Arts District

Sondheim Finalists’ Work Displayed at Walters

The prize recognizes a working artist in the Baltimore region with $25,000 to further their career.

UPDATE: 7/16/2017

FORCE: Cindy Cheng has won the 2017 Janet & Walter Sondheim Artscape Prize at a ceremony at the Walters Art Museum.

Cheng, who teaches drawing at the Maryland Institute College of Art, creates complex constructions and installations that investigate the relationship between drawings and objects and are incubators for history, memory and reflections on the physical and abstract self. Her work has been the focus of shows in Baltimore, Toronto, and later this year in Portland, Oregon. 


Every year, the arts community waits anxiously for the announcement of the finalists for the Janet and Walter Sondheim Artscape Prize, the city’s largest visual art award that brings with it a $25,000 fellowship.

And each summer, those finalists exhibit their work at a show that is one of the highlights of the summer, showcasing the depth and range of artistic excellence in the Baltimore and Washington D.C. region (this year, all seven artists are Charm City residents). This show also gives visitors the rare treat of seeing contemporary art displayed at The Walters Art Museum, which has a collection that mostly predates the 20th century.
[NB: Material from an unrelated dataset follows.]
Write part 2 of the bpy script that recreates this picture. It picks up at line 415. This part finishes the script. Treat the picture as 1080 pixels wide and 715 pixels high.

As is typically the case, this show—which opens to the public on Saturday, June 17—is markedly different from last year’s, which dealt with themes including sexual violence, the inequalities of the African-American experience, and our relationship with the environment. This crop of winners is just as varied, but even if the subject is serious in nature—for example, the value of personal information in commercial culture, and the inability of art to capture reality, the artist explores it in a bright, lively, even playful, way that draws the viewer further in.

Walters Sondheim 2

Mequitta Ahuja
Ahuja’s newest paintings are self-portraits, but that doesn’t mean they’re just about her. She uses figurative painting as a way to explore conventions over centuries, and her work finds inspiration in the symbolism of early American art. “My work is a form of tribute, analysis, and intervention,” Ahuja said in her artist statement, “by positioning a woman of color as primary picture-maker, in whose hands the figurative tradition is refashioned.”

Mary Anne

Mary Anne Arntzen
Several forms dominate Arntzen’s canvasses—interlocking tubes, repeating stripes, and folded chevron shapes to name a few. Her work resembles sections of a quilt as they repeat and mirror each other across square frames. “The physical state of paint is crucial to my process: I paint thickly then thinly, dig through, wipe off, and repaint,” Arntzen said in her artist statement. “I braid painted marks together like strands of rope or allow them to misbehave, taking on the chaos of knotted strings.”

Walters Sondheim 1

Cindy Cheng
Cheng’s practice is based on drawing, but her work also takes on a form that merges sculpture and assemblage. “By creating works that incorporate thoughtfulness with a sense of play and optimism, I hope to make my practice accessible to anyone who cares to spend time with the work,” Cheng said. Take, for example, the work above, Untitled (Straight and Narrow), which incorporates foam, sawdust, and plexiglass along with ceramic figures made by Cheng herself.


Sara Dittrich
Dittrich wants to give viewers a renewed awareness of their bodies. For example, she wore enormous celluclay and foam feet and hands she fashioned and shot pictures of herself moving haphazardly, which became the work Arrhythmia of the Body #1-20. As she said in her artist statement, she “uses devices such as repetition, absurdity, and collaboration to filter in the physical rhythms and movments of the body created by the accumulation of footsteps, breaths, and heartbeats.” 

Benjamin 2

Benjamin Kelley
Using four seemingly unrelated events—including the fossilization of a tree in a peat bog, astronauts departing for a space mission in 1995, and the opening of the Walters in 1934—Kelley explores how objects were shaped by these happenings and became relics. Take, for instance, his piece Residual Evolutions, (above) which incorporates a cylindrical tube that runs along one gallery wall, containing an ancient bog oak and the right glove from an astronaut’s space suit.


Kyle Tata
Tata’s newest work utilizes patters derived from security-tinted envelopes, which he uses to mask film images. It gives the effect of seeing figures and colors through a screen. “This series investigates the notion that within an increasingly immaterial culture, personal information can become as valuable as currency,” Tata said in his artist statement.


Amy Yee
“I’m interested in the failure of art,” Yee says matter-of-factly in her artist statement. She’s also curious about art objects and the problems they run into when pretending to be “the real thing,” and she wants the media she works with to clash with the subject matter. Like her piece The Field (Arranged), where she has organized on shelves Giant-brand Kleenex boxes that have a design of waving grass. The white Kleenex peak out of the boxes, mimicking the grass. 

The finalists’ exhibit is on view until August 13.